Dataset extract
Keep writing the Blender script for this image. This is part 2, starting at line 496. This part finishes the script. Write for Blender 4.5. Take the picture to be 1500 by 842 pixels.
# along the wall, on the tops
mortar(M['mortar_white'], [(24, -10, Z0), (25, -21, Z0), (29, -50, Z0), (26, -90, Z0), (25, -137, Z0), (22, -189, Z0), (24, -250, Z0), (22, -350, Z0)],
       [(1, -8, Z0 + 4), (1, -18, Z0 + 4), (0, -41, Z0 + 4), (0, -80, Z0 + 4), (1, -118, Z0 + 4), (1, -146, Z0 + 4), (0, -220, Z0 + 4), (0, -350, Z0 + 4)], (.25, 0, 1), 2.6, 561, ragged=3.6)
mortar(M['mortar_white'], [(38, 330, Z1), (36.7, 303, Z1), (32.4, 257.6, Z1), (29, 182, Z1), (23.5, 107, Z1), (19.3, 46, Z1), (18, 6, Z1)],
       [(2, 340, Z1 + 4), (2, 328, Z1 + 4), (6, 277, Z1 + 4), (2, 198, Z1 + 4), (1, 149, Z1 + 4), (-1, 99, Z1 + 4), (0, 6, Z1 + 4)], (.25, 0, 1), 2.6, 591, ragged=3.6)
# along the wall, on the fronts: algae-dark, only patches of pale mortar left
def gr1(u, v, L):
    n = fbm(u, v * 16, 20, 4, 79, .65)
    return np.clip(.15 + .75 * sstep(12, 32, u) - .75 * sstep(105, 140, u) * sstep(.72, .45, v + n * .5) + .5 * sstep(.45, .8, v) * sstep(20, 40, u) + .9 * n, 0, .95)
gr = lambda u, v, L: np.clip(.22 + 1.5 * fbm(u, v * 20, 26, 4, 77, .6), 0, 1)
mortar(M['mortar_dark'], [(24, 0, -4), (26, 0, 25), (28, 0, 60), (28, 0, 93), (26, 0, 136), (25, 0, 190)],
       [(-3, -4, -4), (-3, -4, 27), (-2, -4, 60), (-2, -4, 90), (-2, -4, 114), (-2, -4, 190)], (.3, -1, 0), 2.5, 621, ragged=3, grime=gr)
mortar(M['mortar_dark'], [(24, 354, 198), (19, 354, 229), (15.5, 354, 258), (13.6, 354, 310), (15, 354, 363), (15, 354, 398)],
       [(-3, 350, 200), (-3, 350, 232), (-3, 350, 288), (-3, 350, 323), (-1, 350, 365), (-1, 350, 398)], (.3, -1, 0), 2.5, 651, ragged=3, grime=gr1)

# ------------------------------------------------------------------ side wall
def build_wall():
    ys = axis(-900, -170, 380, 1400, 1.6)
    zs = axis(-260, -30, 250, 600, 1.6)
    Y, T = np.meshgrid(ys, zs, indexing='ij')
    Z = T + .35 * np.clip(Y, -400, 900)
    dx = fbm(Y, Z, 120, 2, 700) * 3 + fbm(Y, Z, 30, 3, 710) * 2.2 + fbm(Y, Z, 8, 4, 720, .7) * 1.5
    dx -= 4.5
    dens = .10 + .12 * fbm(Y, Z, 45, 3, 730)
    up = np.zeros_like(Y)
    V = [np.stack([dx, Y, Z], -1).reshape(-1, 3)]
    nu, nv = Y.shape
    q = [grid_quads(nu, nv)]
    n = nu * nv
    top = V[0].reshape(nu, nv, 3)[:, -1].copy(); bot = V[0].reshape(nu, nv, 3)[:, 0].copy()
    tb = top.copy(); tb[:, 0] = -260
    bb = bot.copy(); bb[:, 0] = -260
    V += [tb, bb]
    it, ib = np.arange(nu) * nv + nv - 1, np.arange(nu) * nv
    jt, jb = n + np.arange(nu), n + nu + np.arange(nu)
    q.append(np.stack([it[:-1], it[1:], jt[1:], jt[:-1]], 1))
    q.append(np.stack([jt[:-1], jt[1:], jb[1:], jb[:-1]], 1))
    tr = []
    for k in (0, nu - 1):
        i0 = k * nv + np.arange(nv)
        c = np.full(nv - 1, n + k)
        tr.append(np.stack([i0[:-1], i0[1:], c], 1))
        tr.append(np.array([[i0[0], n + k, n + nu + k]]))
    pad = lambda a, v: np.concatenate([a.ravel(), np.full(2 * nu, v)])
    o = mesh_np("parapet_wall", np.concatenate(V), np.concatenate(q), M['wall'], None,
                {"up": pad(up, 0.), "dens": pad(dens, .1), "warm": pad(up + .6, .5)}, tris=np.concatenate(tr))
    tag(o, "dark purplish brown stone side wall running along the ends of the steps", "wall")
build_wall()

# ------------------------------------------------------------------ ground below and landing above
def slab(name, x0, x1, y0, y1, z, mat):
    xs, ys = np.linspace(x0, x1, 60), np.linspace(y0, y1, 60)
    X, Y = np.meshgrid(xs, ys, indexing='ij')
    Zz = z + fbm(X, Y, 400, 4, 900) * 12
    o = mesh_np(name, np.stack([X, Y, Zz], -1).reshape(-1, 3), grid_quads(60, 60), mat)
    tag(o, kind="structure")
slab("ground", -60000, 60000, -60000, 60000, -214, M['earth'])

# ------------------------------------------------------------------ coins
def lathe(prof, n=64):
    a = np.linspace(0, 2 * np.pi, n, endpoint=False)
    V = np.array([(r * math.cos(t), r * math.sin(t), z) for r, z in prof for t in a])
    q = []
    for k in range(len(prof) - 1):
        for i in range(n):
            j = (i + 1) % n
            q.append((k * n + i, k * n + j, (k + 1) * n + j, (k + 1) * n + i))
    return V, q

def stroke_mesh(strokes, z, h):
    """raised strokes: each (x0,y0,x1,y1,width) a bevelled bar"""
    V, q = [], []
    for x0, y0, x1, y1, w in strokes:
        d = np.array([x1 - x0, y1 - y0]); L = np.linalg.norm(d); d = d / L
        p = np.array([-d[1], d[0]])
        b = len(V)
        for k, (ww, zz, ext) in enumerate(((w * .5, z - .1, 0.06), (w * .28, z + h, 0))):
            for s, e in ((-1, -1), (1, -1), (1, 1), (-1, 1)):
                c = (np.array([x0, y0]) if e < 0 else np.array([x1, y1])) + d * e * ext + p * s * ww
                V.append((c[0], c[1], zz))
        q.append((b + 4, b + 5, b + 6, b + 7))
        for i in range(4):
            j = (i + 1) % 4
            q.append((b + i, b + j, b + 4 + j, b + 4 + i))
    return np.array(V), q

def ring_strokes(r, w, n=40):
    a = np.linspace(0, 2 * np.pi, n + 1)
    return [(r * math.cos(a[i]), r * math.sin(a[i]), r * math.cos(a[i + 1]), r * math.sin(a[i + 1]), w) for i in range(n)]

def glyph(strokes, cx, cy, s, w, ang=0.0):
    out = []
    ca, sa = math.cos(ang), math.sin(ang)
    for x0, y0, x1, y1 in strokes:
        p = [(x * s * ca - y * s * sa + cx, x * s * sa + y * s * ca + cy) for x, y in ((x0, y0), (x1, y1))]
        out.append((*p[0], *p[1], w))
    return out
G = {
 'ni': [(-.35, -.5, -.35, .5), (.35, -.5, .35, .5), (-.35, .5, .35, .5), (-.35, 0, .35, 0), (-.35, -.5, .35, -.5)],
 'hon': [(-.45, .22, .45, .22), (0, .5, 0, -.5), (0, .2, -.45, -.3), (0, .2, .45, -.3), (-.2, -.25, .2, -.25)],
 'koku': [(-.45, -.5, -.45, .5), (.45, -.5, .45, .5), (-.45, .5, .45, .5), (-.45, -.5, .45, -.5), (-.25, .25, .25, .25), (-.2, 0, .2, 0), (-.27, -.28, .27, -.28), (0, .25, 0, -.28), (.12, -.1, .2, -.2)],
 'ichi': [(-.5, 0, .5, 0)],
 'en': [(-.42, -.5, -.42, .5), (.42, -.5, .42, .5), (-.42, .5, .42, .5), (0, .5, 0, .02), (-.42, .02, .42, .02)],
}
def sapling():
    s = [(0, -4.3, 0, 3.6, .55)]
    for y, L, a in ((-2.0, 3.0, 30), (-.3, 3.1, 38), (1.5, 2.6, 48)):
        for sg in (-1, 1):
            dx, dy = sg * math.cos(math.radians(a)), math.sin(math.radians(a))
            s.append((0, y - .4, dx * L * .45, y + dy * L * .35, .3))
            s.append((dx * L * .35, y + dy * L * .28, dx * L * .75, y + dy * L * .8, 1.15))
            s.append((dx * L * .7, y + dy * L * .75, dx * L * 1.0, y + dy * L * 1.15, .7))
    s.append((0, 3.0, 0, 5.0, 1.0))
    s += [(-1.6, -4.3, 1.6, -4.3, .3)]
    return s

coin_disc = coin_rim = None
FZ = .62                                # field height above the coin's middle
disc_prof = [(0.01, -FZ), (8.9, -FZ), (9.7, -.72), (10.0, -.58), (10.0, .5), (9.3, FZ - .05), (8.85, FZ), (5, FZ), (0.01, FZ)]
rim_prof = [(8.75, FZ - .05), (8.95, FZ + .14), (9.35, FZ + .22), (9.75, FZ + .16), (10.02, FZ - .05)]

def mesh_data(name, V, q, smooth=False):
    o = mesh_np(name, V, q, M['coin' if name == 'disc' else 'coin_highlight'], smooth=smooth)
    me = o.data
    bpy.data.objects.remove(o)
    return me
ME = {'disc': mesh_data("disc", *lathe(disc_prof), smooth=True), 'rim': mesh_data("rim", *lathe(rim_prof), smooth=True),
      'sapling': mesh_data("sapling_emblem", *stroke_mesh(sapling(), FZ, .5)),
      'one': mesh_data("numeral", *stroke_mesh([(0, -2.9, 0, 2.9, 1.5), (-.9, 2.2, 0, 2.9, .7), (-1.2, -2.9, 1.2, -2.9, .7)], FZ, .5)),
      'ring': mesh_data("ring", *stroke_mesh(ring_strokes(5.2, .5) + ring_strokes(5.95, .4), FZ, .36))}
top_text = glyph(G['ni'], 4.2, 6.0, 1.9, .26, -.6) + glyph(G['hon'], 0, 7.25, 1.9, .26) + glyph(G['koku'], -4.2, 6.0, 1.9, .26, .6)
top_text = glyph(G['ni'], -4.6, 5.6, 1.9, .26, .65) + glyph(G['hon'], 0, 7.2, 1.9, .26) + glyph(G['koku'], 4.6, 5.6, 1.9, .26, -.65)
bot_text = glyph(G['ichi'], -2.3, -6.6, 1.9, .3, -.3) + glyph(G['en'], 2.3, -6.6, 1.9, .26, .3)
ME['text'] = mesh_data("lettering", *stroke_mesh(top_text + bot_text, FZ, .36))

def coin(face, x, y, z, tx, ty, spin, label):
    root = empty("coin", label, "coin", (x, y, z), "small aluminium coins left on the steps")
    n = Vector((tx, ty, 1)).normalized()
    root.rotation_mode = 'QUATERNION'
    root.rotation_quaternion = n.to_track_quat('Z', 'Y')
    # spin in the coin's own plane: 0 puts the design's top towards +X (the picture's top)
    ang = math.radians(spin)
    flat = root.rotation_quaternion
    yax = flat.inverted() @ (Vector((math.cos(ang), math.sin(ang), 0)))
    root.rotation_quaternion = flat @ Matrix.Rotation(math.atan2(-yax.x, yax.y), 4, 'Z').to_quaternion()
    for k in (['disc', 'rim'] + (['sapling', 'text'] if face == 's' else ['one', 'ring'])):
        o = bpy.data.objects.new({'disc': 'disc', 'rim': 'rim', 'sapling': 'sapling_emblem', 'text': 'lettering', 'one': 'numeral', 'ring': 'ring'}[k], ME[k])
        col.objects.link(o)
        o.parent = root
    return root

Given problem
Print only the lines from the top of the data above down to the line holding "# along the wall, on the tops", inclusive.

Solution for this task
Keep writing the Blender script for this image. This is part 2, starting at line 496. This part finishes the script. Write for Blender 4.5. Take the picture to be 1500 by 842 pixels.
# along the wall, on the tops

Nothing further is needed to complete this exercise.